いまはビザ費用に充てたローンだけが残る。生活を再建するため、婚約はもう2年後ろ倒しとなった。一緒に渡航した2人の漁師仲間とは、いまも連絡が取れず、行方不明の状態だ。

YouTubeの広告動画に人生を狂わされたネパール人男性

ネパールからも多くの被害者が出ている。英ガーディアン紙によると、ネパール中西部、貧困地域のロルパ出身の男性は、YouTubeの動画広告に騙され人生を狂わされたという。

男性が見た動画広告は、ドイツで働くことができるという夢のような内容だった。応募したところ、担当になったエージェントは、経由のためロシアに一度飛ぶ必要があると告げた。悪夢の始まりだった。

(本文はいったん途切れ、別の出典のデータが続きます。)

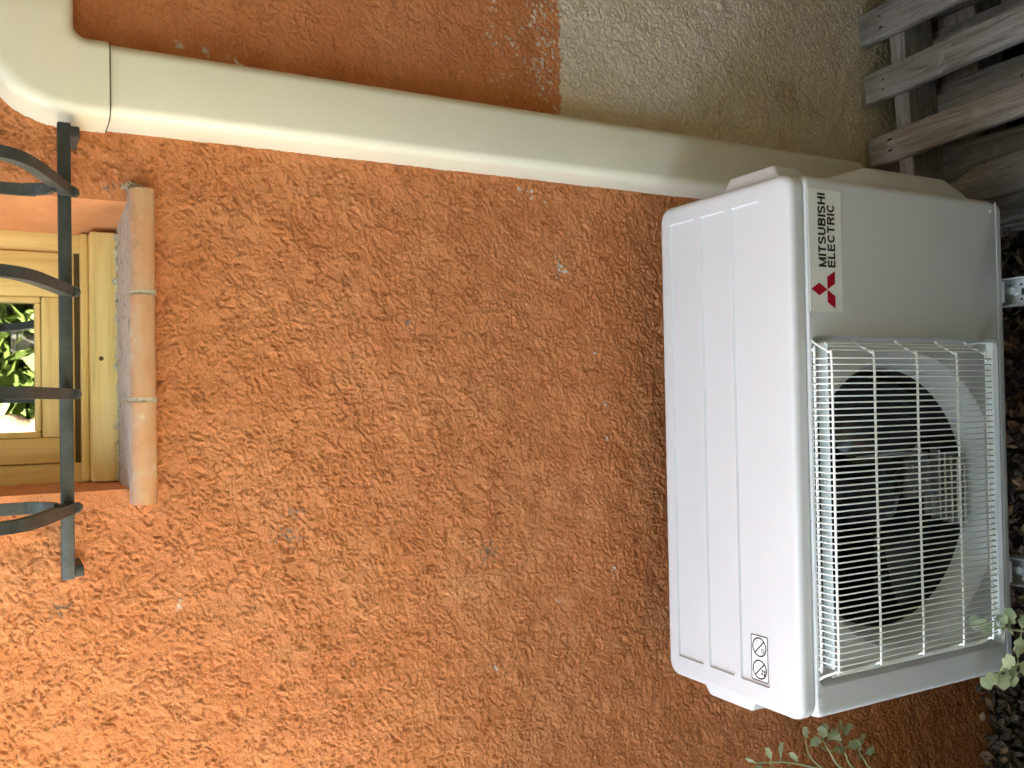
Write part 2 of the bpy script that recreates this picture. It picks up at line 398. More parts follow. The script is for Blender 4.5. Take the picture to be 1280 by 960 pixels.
# reveals of the window opening
def sheet(name, P00, P10, P11, P01, nu, nv, mat, parent, amp=.0012, nrm=(0, 0, 1)):
    b = MB(); P00, P10, P11, P01, nrm = map(Vector, (P00, P10, P11, P01, nrm)); g = []
    for j in range(nv + 1):
        for i in range(nu + 1):
            u, v = i / nu, j / nv
            p = (P00 * (1 - u) + P10 * u) * (1 - v) + (P01 * (1 - u) + P11 * u) * v
            k = float(fbm(np.array(p.x * 40 + p.y * 30), np.array(p.z * 40 + p.y * 23), 3, 5)) * amp
            e = 1 if 0 < i < nu and 0 < j < nv else 0
            g.append(p + nrm * k * e)
    b.add(g, [(j * (nu + 1) + i, j * (nu + 1) + i + 1, (j + 1) * (nu + 1) + i + 1, (j + 1) * (nu + 1) + i) for j in range(nv) for i in range(nu)])
    return b.build(name, mat, parent, smooth=180)
SPL = .034                                                        # the right reveal is splayed
sheet('reveal', (OX1, -.001, OZ0), (OX1 - SPL, FY + .05, OZ0), (OX1 - SPL, FY + .05, OZ1), (OX1, -.001, OZ1), 24, 70, M_REVEAL, house, .0022, (-1, 0, 0))
sheet('reveal', (OX0, -.001, OZ0), (OX0 + .004, FY + .05, OZ0), (OX0 + .004, FY + .05, OZ1), (OX0, -.001, OZ1), 24, 70, M_REVEAL, house, .0022, (1, 0, 0))
sheet('reveal', (OX0, -.001, OZ1), (OX0, FY + .05, OZ1), (OX1, FY + .05, OZ1), (OX1, -.001, OZ1), 12, 30, M_REVEAL, house, .002, (0, 0, -1))
# the rest of the house closes the room behind the window and shades the yard
WX = 1.42
b = MB(); b.box(WX, WX + .25, -1.5, 6, -.1, 3.7); b.build('shading_wall', M_FARWALL, house, 0)  # unseen wing, added to block light from the right
b = MB(); b.box(-1.0, WX, 5.75, 6, -.1, 3.7); b.box(-1.0, -.8, .002, 5.749, -.1, 3.7); b.build('rear_wall', M_FARWALL, house, 0)
b = MB(); b.box(-1.15, WX + .5, -.38, 6.2, 3.703, 3.85); b.build('roof', M_ROOF, house, 0)
b = MB(); b.box(-.799, WX, .6, .62, -.1, 3.7); b.build('inner_wall', M_DARK, house, 0)

b = MB(); b.add([(x_, y_, z_) for x_ in (.80, WX - .002) for y_, z_ in ((-.012, 2.40), (-1.15, 2.29), (-1.15, 2.35), (-.012, 2.48))], [(0, 1, 2, 3), (7, 6, 5, 4), (0, 4, 5, 1), (1, 5, 6, 2), (2, 6, 7, 3), (3, 7, 4, 0)]); b.build('shading_canopy', M_WOOD, house, 0)  # added above the view to darken the wall right of the duct

# window: fixed frame, sash, glass
win = MB().box(OX0 + .002, OX0 + .032, FY, FY + .05, OZ0 + .02, OZ1 - .002).build('window', M_YZ, house, bevel=.0015)      # left jamb of the frame
RX = OX1 - SPL + .010
MB().box(RX - .030, RX, FY, FY + .05, OZ0 + .02, OZ1 - .002).build('jamb', M_YZ, win, bevel=.0015)
MB().box(OX0 + .004, RX - .002, FY - .045, FY + .04, OZ0 - .01, 1.963).build('bottom_rail', M_YX, win, bevel=.003)
MB().box(OX0 + .004, RX - .002, FY - .018, FY + .04, 1.9635, 1.974).build('weather_bar', M_YX, win, bevel=.002)
MB().box(OX0 + .012, RX - .012, FY + .003, FY + .03, 1.9745, 1.981).build('gasket', M_GASKET, win, 0)
MB().box(OX0 + .030, RX - .026, FY + .004, FY + .03, 1.9815, 1.9865).build('rail_lip', M_YX, win, bevel=.001)
sx0, sx1 = OX0 + .033, RX - .031
gx0, gx1, gzb = pgx = (.440, .633, 2.036)
MB().box(sx0, gx0 - .009, FY - .006, FY + .04, 1.988, OZ1 - .03).build('sash_stile', M_YZ, win, bevel=.003)
MB().box(gx1 + .009, sx1, FY - .006, FY + .04, 1.988, OZ1 - .03).build('sash_stile', M_YZ, win, bevel=.003)
MB().box(gx0 - .0088, gx1 + .0088, FY - .0055, FY + .04, 1.988, gzb - .009).build('sash_rail', M_YX, win, bevel=.003)
MB().box(sx0 + .001, sx1 - .001, FY - .004, FY + .04, OZ1 - .029, OZ1 - .003).build('sash_rail', M_YX, win, bevel=.003)
MB().box(gx0 - .0085, gx0, FY + .0, FY + .038, gzb - .008, OZ1 - .031).build('glazing_bead', M_YZ, win, bevel=.002)
MB().box(gx1, gx1 + .0085, FY + .0, FY + .038, gzb - .008, OZ1 - .031).build('glazing_bead', M_YZ, win, bevel=.002)
MB().box(gx0 + .0003, gx1 - .0003, FY + .001, FY + .038, gzb - .0083, gzb).build('glazing_bead', M_YX, win, bevel=.002)
tag(MB().box(gx0 - .004, gx1 + .004, FY + .010, FY + .014, gzb - .005, OZ1 - .02).build('glass_pane', M_GLASS, win, 0), 'clear pane mirroring the sunlit garden')
MB().tube([(.548, FY - .0453, 1.949), (.548, FY - .03, 1.949)], .0035, 10).build('drain_hole', M_GASKET, win, 0)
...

男性はモスクワで拘束され、軍事キャンプ送りとなった。形ばかりの銃の訓練を受け、ウクライナ東部のバフムート送りに。ほかにインド人2人とネパール人4人が一緒だったという。

雪の夜、武器を運搬していると、ウクライナのドローン攻撃に巻き込まれた。男性はガーディアン紙に対し、「ドローン攻撃があるなどとは聞かされていませんでした」と語る。「足、太もも、右手を破片にやられました」。